◆ **PROMPT**:
Nothing in the data should change when you return it, but leave the pictures out.

───── DATASET EXCERPT ─────

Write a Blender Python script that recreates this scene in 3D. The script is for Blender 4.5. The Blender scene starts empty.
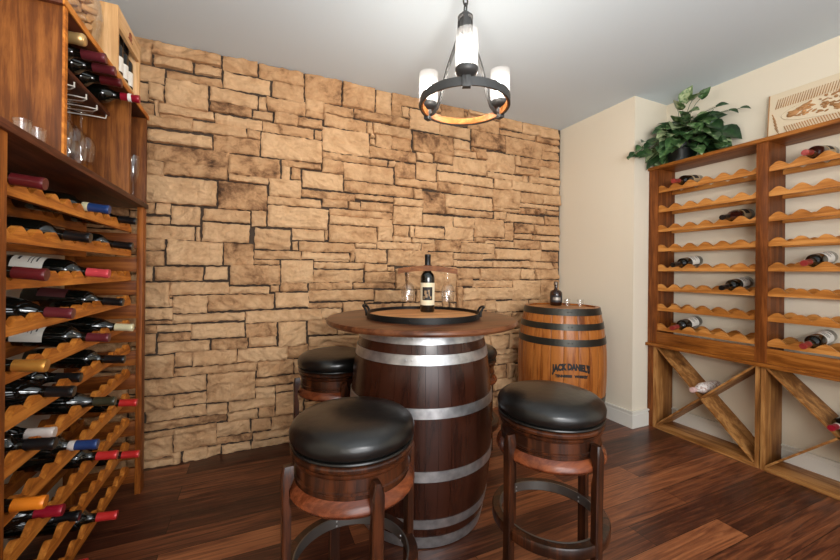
import bpy, bmesh, math, random
from mathutils import Vector, Matrix, noise, Euler
from math import sin, cos, pi, radians, atan2, sqrt
random.seed(11)
SC = bpy.context.scene
COL = SC.collection

# ------------------------------------------------------------------ materials
MATS = {}
def s2l(c):
    return tuple(((x/12.92) if x <= .04045 else ((x+.055)/1.055)**2.4) for x in (v/255 for v in c)) + (1,)

class NT:
    def __init__(s, name):
        m = bpy.data.materials.new(name); m.use_nodes = True
        s.m = m; s.t = m.node_tree; s.t.nodes.clear()
        s.out = s.n('ShaderNodeOutputMaterial')
    def n(s, typ, **kw):
        nd = s.t.nodes.new(typ)
        for k, v in kw.items():
            if k in ('operation', 'blend_type', 'data_type', 'noise_dimensions', 'attribute_name', 'attribute_type', 'feature', 'interpolation', 'distribution', 'offset', 'offset_frequency', 'squash'):
                setattr(nd, k, v)
            else:
                nd.inputs[k.replace('_', ' ')].default_value = v
        return nd
    def l(s, a, b): s.t.links.new(a, b)
    def ramp(s, fac, stops):
        r = s.n('ShaderNodeValToRGB'); e = r.color_ramp.elements
        while len(e) < len(stops): e.new(.5)
        for i, (p, c) in enumerate(stops):
            e[i].position = p; e[i].color = c
        s.l(fac, r.inputs[0]); return r.outputs[0]
    def pr(s, **kw):
        b = s.n('ShaderNodeBsdfPrincipled')
        for k, v in kw.items(): b.inputs[k].default_value = v
        s.l(b.outputs[0], s.out.inputs[0]); return b
    def bump(s, h, bsdf, strength=.3, dist=.01):
        b = s.n('ShaderNodeBump'); b.inputs['Strength'].default_value = strength; b.inputs['Distance'].default_value = dist
        s.l(h, b.inputs['Height']); s.l(b.outputs[0], bsdf.inputs['Normal'])

def plain(name, rgb, rough=.5, metal=0., spec=.5, coat=0., emit=None, bump=0, var=0):
    t = NT(name)
    b = t.pr(**{'Base Color': s2l(rgb), 'Roughness': rough, 'Metallic': metal, 'Specular IOR Level': spec, 'Coat Weight': coat})
    if emit: b.inputs['Emission Color'].default_value = s2l(emit[0]); b.inputs['Emission Strength'].default_value = emit[1]
    if bump or var:
        tc = t.n('ShaderNodeTexCoord'); nz = t.n('ShaderNodeTexNoise', Scale=40 if not var else 9, Detail=5)
        t.l(tc.outputs['Object'], nz.inputs['Vector'])
        if bump: t.bump(nz.outputs['Fac'], b, bump, .004)
        if var:
            c = s2l(rgb)
            t.l(t.ramp(nz.outputs['Fac'], [(.3, tuple(x*(1-var) for x in c[:3])+(1,)), (.7, tuple(min(1, x*(1+var)) for x in c[:3])+(1,))]), b.inputs['Base Color'])
    MATS[name] = t.m; return t.m

def wood(name, dark, mid, light, axis='Y', scale=1.0, rough=.4, coat=.0, spec=.2):
    t = NT(name)
    tc = t.n('ShaderNodeTexCoord'); oi = t.n('ShaderNodeObjectInfo')
    ad = t.n('ShaderNodeVectorMath', operation='ADD')
    mu = t.n('ShaderNodeVectorMath', operation='SCALE'); mu.inputs['Scale'].default_value = 7.0
    cb = t.n('ShaderNodeCombineXYZ')
    for i in range(3): t.l(oi.outputs['Random'], cb.inputs[i])
    t.l(cb.outputs[0], mu.inputs[0]); t.l(tc.outputs['Object'], ad.inputs[0]); t.l(mu.outputs[0], ad.inputs[1])
    mp = t.n('ShaderNodeMapping')
    sc = {'X': (1, 14, 14), 'Y': (14, 1, 14), 'Z': (14, 14, 1)}[axis]
    mp.inputs['Scale'].default_value = tuple(v*scale for v in sc)
    t.l(ad.outputs[0], mp.inputs[0])
    n1 = t.n('ShaderNodeTexNoise', Scale=2.2, Detail=6, Roughness=.6, Distortion=.9); t.l(mp.outputs[0], n1.inputs['Vector'])
    n2 = t.n('ShaderNodeTexNoise', Scale=14, Detail=4, Roughness=.7); t.l(mp.outputs[0], n2.inputs['Vector'])
    mx = t.n('ShaderNodeMath', operation='MULTIPLY_ADD'); mx.inputs[1].default_value = .35
    t.l(n2.outputs['Fac'], mx.inputs[0]); t.l(n1.outputs['Fac'], mx.inputs[2])
    n3 = t.n('ShaderNodeTexNoise', Scale=5, Detail=2); t.l(ad.outputs[0], n3.inputs['Vector'])
    m3 = t.n('ShaderNodeMath', operation='MULTIPLY_ADD'); m3.inputs[1].default_value = .4
    t.l(n3.outputs['Fac'], m3.inputs[0]); t.l(mx.outputs[0], m3.inputs[2])
    col = t.ramp(m3.outputs[0], [(.58, s2l(dark)), (.85, s2l(mid)), (1.12 if False else 1.0, s2l(light))])
    b = t.pr(**{'Roughness': rough, 'Coat Weight': coat, 'Coat Roughness': .25, 'Specular IOR Level': spec})
    t.l(col, b.inputs['Base Color'])
    t.bump(n2.outputs['Fac'], b, .12, .002)
    MATS[name] = t.m; return t.m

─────

◆ **SOLUTION FOR THIS EXERCISE**:
Write a Blender Python script that recreates this scene in 3D. The script is for Blender 4.5. The Blender scene starts empty.
import bpy, bmesh, math, random
from mathutils import Vector, Matrix, noise, Euler
from math import sin, cos, pi, radians, atan2, sqrt
random.seed(11)
SC = bpy.context.scene
COL = SC.collection

# ------------------------------------------------------------------ materials
MATS = {}
def s2l(c):
    return tuple(((x/12.92) if x <= .04045 else ((x+.055)/1.055)**2.4) for x in (v/255 for v in c)) + (1,)

class NT:
    def __init__(s, name):
        m = bpy.data.materials.new(name); m.use_nodes = True
        s.m = m; s.t = m.node_tree; s.t.nodes.clear()
        s.out = s.n('ShaderNodeOutputMaterial')
    def n(s, typ, **kw):
        nd = s.t.nodes.new(typ)
        for k, v in kw.items():
            if k in ('operation', 'blend_type', 'data_type', 'noise_dimensions', 'attribute_name', 'attribute_type', 'feature', 'interpolation', 'distribution', 'offset', 'offset_frequency', 'squash'):
                setattr(nd, k, v)
            else:
                nd.inputs[k.replace('_', ' ')].default_value = v
        return nd
    def l(s, a, b): s.t.links.new(a, b)
    def ramp(s, fac, stops):
        r = s.n('ShaderNodeValToRGB'); e = r.color_ramp.elements
        while len(e) < len(stops): e.new(.5)
        for i, (p, c) in enumerate(stops):
            e[i].position = p; e[i].color = c
        s.l(fac, r.inputs[0]); return r.outputs[0]
    def pr(s, **kw):
        b = s.n('ShaderNodeBsdfPrincipled')
        for k, v in kw.items(): b.inputs[k].default_value = v
        s.l(b.outputs[0], s.out.inputs[0]); return b
    def bump(s, h, bsdf, strength=.3, dist=.01):
        b = s.n('ShaderNodeBump'); b.inputs['Strength'].default_value = strength; b.inputs['Distance'].default_value = dist
        s.l(h, b.inputs['Height']); s.l(b.outputs[0], bsdf.inputs['Normal'])

def plain(name, rgb, rough=.5, metal=0., spec=.5, coat=0., emit=None, bump=0, var=0):
    t = NT(name)
    b = t.pr(**{'Base Color': s2l(rgb), 'Roughness': rough, 'Metallic': metal, 'Specular IOR Level': spec, 'Coat Weight': coat})
    if emit: b.inputs['Emission Color'].default_value = s2l(emit[0]); b.inputs['Emission Strength'].default_value = emit[1]
    if bump or var:
        tc = t.n('ShaderNodeTexCoord'); nz = t.n('ShaderNodeTexNoise', Scale=40 if not var else 9, Detail=5)
        t.l(tc.outputs['Object'], nz.inputs['Vector'])
        if bump: t.bump(nz.outputs['Fac'], b, bump, .004)
        if var:
            c = s2l(rgb)
            t.l(t.ramp(nz.outputs['Fac'], [(.3, tuple(x*(1-var) for x in c[:3])+(1,)), (.7, tuple(min(1, x*(1+var)) for x in c[:3])+(1,))]), b.inputs['Base Color'])
    MATS[name] = t.m; return t.m

def wood(name, dark, mid, light, axis='Y', scale=1.0, rough=.4, coat=.0, spec=.2):
    t = NT(name)
    tc = t.n('ShaderNodeTexCoord'); oi = t.n('ShaderNodeObjectInfo')
    ad = t.n('ShaderNodeVectorMath', operation='ADD')
    mu = t.n('ShaderNodeVectorMath', operation='SCALE'); mu.inputs['Scale'].default_value = 7.0
    cb = t.n('ShaderNodeCombineXYZ')
    for i in range(3): t.l(oi.outputs['Random'], cb.inputs[i])
    t.l(cb.outputs[0], mu.inputs[0]); t.l(tc.outputs['Object'], ad.inputs[0]); t.l(mu.outputs[0], ad.inputs[1])
    mp = t.n('ShaderNodeMapping')
    sc = {'X': (1, 14, 14), 'Y': (14, 1, 14), 'Z': (14, 14, 1)}[axis]
    mp.inputs['Scale'].default_value = tuple(v*scale for v in sc)
    t.l(ad.outputs[0], mp.inputs[0])
    n1 = t.n('ShaderNodeTexNoise', Scale=2.2, Detail=6, Roughness=.6, Distortion=.9); t.l(mp.outputs[0], n1.inputs['Vector'])
    n2 = t.n('ShaderNodeTexNoise', Scale=14, Detail=4, Roughness=.7); t.l(mp.outputs[0], n2.inputs['Vector'])
    mx = t.n('ShaderNodeMath', operation='MULTIPLY_ADD'); mx.inputs[1].default_value = .35
    t.l(n2.outputs['Fac'], mx.inputs[0]); t.l(n1.outputs['Fac'], mx.inputs[2])
    n3 = t.n('ShaderNodeTexNoise', Scale=5, Detail=2); t.l(ad.outputs[0], n3.inputs['Vector'])
    m3 = t.n('ShaderNodeMath', operation='MULTIPLY_ADD'); m3.inputs[1].default_value = .4
    t.l(n3.outputs['Fac'], m3.inputs[0]); t.l(mx.outputs[0], m3.inputs[2])
    col = t.ramp(m3.outputs[0], [(.58, s2l(dark)), (.85, s2l(mid)), (1.12 if False else 1.0, s2l(light))])
    b = t.pr(**{'Roughness': rough, 'Coat Weight': coat, 'Coat Roughness': .25, 'Specular IOR Level': spec})
    t.l(col, b.inputs['Base Color'])
    t.bump(n2.outputs['Fac'], b, .12, .002)
    MATS[name] = t.m; return t.m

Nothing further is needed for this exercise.